(SOURCE MATERIAL):
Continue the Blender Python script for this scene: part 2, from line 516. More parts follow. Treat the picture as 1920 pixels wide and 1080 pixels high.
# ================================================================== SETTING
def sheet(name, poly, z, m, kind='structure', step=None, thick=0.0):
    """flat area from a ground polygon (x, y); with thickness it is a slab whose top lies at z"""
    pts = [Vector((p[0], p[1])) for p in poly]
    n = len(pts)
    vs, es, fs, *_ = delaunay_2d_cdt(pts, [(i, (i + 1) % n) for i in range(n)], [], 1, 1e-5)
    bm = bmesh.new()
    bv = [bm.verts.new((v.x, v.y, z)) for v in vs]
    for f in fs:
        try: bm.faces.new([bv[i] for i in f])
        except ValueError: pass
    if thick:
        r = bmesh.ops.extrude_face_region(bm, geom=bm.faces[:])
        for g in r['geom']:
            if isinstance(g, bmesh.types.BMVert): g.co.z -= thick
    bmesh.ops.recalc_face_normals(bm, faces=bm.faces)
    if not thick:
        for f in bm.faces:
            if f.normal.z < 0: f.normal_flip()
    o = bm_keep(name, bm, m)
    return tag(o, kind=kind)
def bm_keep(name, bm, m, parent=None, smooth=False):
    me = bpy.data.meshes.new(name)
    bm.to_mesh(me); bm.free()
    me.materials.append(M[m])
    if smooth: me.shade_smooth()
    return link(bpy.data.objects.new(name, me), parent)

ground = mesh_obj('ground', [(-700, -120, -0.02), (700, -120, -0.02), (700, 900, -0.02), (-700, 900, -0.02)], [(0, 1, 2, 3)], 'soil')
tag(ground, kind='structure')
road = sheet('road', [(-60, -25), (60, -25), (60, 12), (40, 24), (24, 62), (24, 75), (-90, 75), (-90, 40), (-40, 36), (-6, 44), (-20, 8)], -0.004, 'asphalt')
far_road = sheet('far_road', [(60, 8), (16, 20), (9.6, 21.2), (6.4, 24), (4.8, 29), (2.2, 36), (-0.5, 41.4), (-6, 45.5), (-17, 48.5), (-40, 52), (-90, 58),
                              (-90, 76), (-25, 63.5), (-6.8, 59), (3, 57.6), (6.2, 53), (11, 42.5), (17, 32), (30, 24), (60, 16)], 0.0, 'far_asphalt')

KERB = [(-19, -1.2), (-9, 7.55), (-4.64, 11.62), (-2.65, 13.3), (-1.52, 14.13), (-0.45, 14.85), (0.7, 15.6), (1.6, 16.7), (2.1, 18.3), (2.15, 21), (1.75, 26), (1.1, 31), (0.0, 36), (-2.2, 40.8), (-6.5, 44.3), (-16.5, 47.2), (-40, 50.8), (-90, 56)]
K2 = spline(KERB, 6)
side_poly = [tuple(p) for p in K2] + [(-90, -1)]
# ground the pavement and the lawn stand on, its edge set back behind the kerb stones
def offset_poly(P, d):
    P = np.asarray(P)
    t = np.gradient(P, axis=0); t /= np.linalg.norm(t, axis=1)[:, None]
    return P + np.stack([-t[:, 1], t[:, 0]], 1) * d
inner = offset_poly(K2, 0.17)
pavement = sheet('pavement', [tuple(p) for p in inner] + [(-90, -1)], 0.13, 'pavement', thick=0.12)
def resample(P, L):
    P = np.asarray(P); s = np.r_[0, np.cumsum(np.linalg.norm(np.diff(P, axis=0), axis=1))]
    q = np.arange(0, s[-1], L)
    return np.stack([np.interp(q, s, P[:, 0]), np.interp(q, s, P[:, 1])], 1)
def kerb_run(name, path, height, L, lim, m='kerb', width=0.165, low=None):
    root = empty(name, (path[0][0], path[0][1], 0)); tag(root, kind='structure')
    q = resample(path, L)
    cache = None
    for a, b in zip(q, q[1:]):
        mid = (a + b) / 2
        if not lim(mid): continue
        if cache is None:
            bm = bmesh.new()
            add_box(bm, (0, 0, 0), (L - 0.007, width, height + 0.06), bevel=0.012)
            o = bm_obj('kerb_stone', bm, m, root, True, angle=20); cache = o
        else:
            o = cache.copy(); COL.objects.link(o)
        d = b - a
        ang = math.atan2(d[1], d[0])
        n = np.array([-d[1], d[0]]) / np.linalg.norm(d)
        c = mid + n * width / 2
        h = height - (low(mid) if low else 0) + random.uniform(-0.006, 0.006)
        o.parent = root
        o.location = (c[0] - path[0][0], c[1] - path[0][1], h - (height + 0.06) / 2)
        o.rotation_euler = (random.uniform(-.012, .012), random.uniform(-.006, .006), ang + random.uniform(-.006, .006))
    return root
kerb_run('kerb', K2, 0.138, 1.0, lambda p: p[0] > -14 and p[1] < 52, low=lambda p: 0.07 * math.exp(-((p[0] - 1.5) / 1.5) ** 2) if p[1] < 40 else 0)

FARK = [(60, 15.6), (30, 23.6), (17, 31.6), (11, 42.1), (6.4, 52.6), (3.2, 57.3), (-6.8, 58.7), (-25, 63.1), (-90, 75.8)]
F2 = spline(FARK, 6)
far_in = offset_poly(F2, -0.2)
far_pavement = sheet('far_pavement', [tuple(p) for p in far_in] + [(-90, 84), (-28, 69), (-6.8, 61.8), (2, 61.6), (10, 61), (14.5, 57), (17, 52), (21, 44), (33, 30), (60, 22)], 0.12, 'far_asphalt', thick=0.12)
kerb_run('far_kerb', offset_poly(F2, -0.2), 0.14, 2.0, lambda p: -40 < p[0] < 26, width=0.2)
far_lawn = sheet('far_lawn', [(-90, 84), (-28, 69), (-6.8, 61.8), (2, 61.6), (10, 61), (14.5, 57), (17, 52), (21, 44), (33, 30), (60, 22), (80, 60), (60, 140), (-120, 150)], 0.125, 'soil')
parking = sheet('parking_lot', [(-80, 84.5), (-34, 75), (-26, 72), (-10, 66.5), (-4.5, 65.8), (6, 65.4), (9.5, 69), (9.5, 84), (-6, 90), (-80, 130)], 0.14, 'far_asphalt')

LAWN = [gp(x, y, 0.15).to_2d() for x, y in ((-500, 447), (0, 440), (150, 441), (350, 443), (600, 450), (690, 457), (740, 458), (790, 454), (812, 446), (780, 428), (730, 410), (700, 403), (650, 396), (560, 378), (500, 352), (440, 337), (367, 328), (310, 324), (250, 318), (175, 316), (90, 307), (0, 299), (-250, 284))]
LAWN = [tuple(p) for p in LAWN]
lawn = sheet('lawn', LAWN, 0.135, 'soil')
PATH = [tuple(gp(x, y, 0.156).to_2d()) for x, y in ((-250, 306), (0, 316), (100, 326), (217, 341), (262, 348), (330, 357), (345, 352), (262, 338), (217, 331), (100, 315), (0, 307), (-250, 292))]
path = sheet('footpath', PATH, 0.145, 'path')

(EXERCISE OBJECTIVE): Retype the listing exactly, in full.

(EXERCISE RESULT):
Continue the Blender Python script for this scene: part 2, from line 516. More parts follow. Treat the picture as 1920 pixels wide and 1080 pixels high.
# ================================================================== SETTING
def sheet(name, poly, z, m, kind='structure', step=None, thick=0.0):
    """flat area from a ground polygon (x, y); with thickness it is a slab whose top lies at z"""
    pts = [Vector((p[0], p[1])) for p in poly]
    n = len(pts)
    vs, es, fs, *_ = delaunay_2d_cdt(pts, [(i, (i + 1) % n) for i in range(n)], [], 1, 1e-5)
    bm = bmesh.new()
    bv = [bm.verts.new((v.x, v.y, z)) for v in vs]
    for f in fs:
        try: bm.faces.new([bv[i] for i in f])
        except ValueError: pass
    if thick:
        r = bmesh.ops.extrude_face_region(bm, geom=bm.faces[:])
        for g in r['geom']:
            if isinstance(g, bmesh.types.BMVert): g.co.z -= thick
    bmesh.ops.recalc_face_normals(bm, faces=bm.faces)
    if not thick:
        for f in bm.faces:
            if f.normal.z < 0: f.normal_flip()
    o = bm_keep(name, bm, m)
    return tag(o, kind=kind)
def bm_keep(name, bm, m, parent=None, smooth=False):
    me = bpy.data.meshes.new(name)
    bm.to_mesh(me); bm.free()
    me.materials.append(M[m])
    if smooth: me.shade_smooth()
    return link(bpy.data.objects.new(name, me), parent)

ground = mesh_obj('ground', [(-700, -120, -0.02), (700, -120, -0.02), (700, 900, -0.02), (-700, 900, -0.02)], [(0, 1, 2, 3)], 'soil')
tag(ground, kind='structure')
road = sheet('road', [(-60, -25), (60, -25), (60, 12), (40, 24), (24, 62), (24, 75), (-90, 75), (-90, 40), (-40, 36), (-6, 44), (-20, 8)], -0.004, 'asphalt')
far_road = sheet('far_road', [(60, 8), (16, 20), (9.6, 21.2), (6.4, 24), (4.8, 29), (2.2, 36), (-0.5, 41.4), (-6, 45.5), (-17, 48.5), (-40, 52), (-90, 58),
                              (-90, 76), (-25, 63.5), (-6.8, 59), (3, 57.6), (6.2, 53), (11, 42.5), (17, 32), (30, 24), (60, 16)], 0.0, 'far_asphalt')

KERB = [(-19, -1.2), (-9, 7.55), (-4.64, 11.62), (-2.65, 13.3), (-1.52, 14.13), (-0.45, 14.85), (0.7, 15.6), (1.6, 16.7), (2.1, 18.3), (2.15, 21), (1.75, 26), (1.1, 31), (0.0, 36), (-2.2, 40.8), (-6.5, 44.3), (-16.5, 47.2), (-40, 50.8), (-90, 56)]
K2 = spline(KERB, 6)
side_poly = [tuple(p) for p in K2] + [(-90, -1)]
# ground the pavement and the lawn stand on, its edge set back behind the kerb stones
def offset_poly(P, d):
    P = np.asarray(P)
    t = np.gradient(P, axis=0); t /= np.linalg.norm(t, axis=1)[:, None]
    return P + np.stack([-t[:, 1], t[:, 0]], 1) * d
inner = offset_poly(K2, 0.17)
pavement = sheet('pavement', [tuple(p) for p in inner] + [(-90, -1)], 0.13, 'pavement', thick=0.12)
def resample(P, L):
    P = np.asarray(P); s = np.r_[0, np.cumsum(np.linalg.norm(np.diff(P, axis=0), axis=1))]
    q = np.arange(0, s[-1], L)
    return np.stack([np.interp(q, s, P[:, 0]), np.interp(q, s, P[:, 1])], 1)
def kerb_run(name, path, height, L, lim, m='kerb', width=0.165, low=None):
    root = empty(name, (path[0][0], path[0][1], 0)); tag(root, kind='structure')
    q = resample(path, L)
    cache = None
    for a, b in zip(q, q[1:]):
        mid = (a + b) / 2
        if not lim(mid): continue
        if cache is None:
            bm = bmesh.new()
            add_box(bm, (0, 0, 0), (L - 0.007, width, height + 0.06), bevel=0.012)
            o = bm_obj('kerb_stone', bm, m, root, True, angle=20); cache = o
        else:
            o = cache.copy(); COL.objects.link(o)
        d = b - a
        ang = math.atan2(d[1], d[0])
        n = np.array([-d[1], d[0]]) / np.linalg.norm(d)
        c = mid + n * width / 2
        h = height - (low(mid) if low else 0) + random.uniform(-0.006, 0.006)
        o.parent = root
        o.location = (c[0] - path[0][0], c[1] - path[0][1], h - (height + 0.06) / 2)
        o.rotation_euler = (random.uniform(-.012, .012), random.uniform(-.006, .006), ang + random.uniform(-.006, .006))
    return root
kerb_run('kerb', K2, 0.138, 1.0, lambda p: p[0] > -14 and p[1] < 52, low=lambda p: 0.07 * math.exp(-((p[0] - 1.5) / 1.5) ** 2) if p[1] < 40 else 0)

FARK = [(60, 15.6), (30, 23.6), (17, 31.6), (11, 42.1), (6.4, 52.6), (3.2, 57.3), (-6.8, 58.7), (-25, 63.1), (-90, 75.8)]
F2 = spline(FARK, 6)
far_in = offset_poly(F2, -0.2)
far_pavement = sheet('far_pavement', [tuple(p) for p in far_in] + [(-90, 84), (-28, 69), (-6.8, 61.8), (2, 61.6), (10, 61), (14.5, 57), (17, 52), (21, 44), (33, 30), (60, 22)], 0.12, 'far_asphalt', thick=0.12)
kerb_run('far_kerb', offset_poly(F2, -0.2), 0.14, 2.0, lambda p: -40 < p[0] < 26, width=0.2)
far_lawn = sheet('far_lawn', [(-90, 84), (-28, 69), (-6.8, 61.8), (2, 61.6), (10, 61), (14.5, 57), (17, 52), (21, 44), (33, 30), (60, 22), (80, 60), (60, 140), (-120, 150)], 0.125, 'soil')
parking = sheet('parking_lot', [(-80, 84.5), (-34, 75), (-26, 72), (-10, 66.5), (-4.5, 65.8), (6, 65.4), (9.5, 69), (9.5, 84), (-6, 90), (-80, 130)], 0.14, 'far_asphalt')

LAWN = [gp(x, y, 0.15).to_2d() for x, y in ((-500, 447), (0, 440), (150, 441), (350, 443), (600, 450), (690, 457), (740, 458), (790, 454), (812, 446), (780, 428), (730, 410), (700, 403), (650, 396), (560, 378), (500, 352), (440, 337), (367, 328), (310, 324), (250, 318), (175, 316), (90, 307), (0, 299), (-250, 284))]
LAWN = [tuple(p) for p in LAWN]
lawn = sheet('lawn', LAWN, 0.135, 'soil')
PATH = [tuple(gp(x, y, 0.156).to_2d()) for x, y in ((-250, 306), (0, 316), (100, 326), (217, 341), (262, 348), (330, 357), (345, 352), (262, 338), (217, 331), (100, 315), (0, 307), (-250, 292))]
path = sheet('footpath', PATH, 0.145, 'path')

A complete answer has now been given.